• Problem details:
Gather all lines containing the string "part" and copy them out.
>> start Data to process
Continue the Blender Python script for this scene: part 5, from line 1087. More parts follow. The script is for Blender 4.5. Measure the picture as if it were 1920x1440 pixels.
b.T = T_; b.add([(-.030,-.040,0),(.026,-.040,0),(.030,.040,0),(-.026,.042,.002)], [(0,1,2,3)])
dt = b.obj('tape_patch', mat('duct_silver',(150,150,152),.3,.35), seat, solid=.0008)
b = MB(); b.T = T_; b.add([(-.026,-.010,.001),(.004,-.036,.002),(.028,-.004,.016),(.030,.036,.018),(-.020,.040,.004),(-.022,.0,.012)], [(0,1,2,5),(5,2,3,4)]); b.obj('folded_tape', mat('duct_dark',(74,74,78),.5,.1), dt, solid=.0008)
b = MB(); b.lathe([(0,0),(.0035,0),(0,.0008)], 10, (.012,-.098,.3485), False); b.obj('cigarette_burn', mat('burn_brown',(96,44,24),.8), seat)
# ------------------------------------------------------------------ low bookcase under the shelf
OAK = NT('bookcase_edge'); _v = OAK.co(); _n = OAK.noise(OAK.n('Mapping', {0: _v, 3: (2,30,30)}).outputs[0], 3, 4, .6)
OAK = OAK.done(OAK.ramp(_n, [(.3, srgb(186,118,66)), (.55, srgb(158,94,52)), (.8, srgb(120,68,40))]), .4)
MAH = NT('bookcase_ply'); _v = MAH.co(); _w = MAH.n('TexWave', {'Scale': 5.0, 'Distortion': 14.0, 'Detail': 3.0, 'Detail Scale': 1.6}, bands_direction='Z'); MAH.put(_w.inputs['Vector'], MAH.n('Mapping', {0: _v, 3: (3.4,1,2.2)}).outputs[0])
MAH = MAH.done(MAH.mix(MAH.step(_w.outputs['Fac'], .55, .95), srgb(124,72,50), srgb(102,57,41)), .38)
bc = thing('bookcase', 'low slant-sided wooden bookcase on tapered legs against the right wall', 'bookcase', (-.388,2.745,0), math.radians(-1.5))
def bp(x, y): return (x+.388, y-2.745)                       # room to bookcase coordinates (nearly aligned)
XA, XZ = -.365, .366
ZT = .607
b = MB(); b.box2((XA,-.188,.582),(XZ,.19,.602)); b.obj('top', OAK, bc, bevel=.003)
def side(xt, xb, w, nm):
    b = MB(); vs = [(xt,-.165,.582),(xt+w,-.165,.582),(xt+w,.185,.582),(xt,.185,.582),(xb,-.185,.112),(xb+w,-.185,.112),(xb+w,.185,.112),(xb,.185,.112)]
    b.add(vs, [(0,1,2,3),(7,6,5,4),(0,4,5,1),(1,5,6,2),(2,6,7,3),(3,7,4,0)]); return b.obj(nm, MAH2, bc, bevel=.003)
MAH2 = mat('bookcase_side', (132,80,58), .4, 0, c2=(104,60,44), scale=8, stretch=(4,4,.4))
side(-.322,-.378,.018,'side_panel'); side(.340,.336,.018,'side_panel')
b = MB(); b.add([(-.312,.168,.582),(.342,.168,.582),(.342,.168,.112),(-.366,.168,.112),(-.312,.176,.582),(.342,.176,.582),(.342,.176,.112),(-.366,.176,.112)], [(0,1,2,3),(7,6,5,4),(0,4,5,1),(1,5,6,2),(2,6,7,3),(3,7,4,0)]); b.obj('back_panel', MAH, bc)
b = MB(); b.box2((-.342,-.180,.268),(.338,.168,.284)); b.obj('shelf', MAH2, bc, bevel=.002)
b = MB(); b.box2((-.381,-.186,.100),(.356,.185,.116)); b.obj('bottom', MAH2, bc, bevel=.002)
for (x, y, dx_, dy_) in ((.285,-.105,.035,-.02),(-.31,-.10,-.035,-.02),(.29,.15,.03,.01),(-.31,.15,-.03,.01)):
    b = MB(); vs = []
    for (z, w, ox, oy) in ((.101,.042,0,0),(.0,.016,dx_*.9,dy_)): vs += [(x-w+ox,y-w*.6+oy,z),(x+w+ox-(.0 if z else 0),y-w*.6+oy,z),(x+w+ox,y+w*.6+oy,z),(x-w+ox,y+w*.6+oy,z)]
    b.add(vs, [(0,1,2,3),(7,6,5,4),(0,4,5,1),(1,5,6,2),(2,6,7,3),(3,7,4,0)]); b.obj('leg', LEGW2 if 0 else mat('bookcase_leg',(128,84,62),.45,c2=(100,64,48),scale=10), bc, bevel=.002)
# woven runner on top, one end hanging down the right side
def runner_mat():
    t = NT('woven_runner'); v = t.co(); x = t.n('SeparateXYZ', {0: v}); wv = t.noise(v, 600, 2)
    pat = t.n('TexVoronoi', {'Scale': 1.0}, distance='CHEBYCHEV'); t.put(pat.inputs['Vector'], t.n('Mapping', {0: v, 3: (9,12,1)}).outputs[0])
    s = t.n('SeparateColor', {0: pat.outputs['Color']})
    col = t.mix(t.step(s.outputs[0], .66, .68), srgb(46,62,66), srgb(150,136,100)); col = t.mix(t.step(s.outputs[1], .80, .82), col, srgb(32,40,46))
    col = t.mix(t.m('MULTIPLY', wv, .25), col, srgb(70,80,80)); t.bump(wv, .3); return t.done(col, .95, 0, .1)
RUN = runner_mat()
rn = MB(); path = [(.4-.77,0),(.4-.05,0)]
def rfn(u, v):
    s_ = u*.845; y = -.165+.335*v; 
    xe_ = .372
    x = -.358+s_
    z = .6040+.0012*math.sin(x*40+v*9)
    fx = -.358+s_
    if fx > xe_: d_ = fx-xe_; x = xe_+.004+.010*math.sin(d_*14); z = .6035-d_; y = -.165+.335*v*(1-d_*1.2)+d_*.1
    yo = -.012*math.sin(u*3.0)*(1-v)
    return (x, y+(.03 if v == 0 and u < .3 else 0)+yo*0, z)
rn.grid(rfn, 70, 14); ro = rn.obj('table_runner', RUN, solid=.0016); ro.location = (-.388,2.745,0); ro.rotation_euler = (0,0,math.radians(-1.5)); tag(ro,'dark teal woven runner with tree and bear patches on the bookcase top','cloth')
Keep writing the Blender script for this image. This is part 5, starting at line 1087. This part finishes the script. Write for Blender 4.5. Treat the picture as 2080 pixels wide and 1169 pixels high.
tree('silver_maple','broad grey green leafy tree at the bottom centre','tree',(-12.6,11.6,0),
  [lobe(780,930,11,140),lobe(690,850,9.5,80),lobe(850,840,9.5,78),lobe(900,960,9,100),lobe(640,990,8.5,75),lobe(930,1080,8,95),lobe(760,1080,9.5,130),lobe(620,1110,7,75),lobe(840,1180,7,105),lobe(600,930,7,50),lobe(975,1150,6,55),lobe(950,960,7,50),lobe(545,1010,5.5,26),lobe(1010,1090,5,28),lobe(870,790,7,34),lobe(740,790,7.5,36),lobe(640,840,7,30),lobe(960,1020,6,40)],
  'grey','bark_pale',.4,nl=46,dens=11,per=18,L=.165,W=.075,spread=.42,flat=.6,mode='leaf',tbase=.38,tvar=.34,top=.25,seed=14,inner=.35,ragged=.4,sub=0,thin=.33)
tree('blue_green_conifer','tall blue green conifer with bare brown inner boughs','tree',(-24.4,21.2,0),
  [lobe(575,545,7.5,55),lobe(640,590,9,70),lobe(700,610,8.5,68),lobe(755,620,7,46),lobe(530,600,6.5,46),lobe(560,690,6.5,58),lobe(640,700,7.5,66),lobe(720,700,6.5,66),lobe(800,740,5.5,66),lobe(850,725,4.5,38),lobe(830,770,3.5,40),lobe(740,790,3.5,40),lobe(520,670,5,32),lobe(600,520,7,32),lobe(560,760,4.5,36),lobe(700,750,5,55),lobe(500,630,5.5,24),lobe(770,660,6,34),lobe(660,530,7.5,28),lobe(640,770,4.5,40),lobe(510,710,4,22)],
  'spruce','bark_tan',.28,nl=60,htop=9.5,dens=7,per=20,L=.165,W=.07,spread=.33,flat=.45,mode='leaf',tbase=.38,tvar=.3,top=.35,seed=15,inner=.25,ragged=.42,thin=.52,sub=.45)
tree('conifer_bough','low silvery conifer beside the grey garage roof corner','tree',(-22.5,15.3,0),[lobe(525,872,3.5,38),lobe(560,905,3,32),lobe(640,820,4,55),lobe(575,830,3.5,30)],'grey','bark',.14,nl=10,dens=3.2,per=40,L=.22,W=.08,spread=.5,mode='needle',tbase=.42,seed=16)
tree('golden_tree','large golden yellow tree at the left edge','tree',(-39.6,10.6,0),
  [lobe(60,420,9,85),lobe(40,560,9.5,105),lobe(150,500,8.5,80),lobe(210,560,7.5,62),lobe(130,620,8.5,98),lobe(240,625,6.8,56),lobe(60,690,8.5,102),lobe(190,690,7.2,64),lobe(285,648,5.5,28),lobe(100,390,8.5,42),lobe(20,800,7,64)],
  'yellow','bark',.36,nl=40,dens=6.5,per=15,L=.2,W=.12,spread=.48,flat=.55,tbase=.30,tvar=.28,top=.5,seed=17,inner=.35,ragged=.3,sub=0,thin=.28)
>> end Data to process
• Solution to this task:
Continue the Blender Python script for this scene: part 5, from line 1087. More parts follow. The script is for Blender 4.5. Measure the picture as if it were 1920x1440 pixels.
Keep writing the Blender script for this image. This is part 5, starting at line 1087. This part finishes the script. Write for Blender 4.5. Treat the picture as 2080 pixels wide and 1169 pixels high.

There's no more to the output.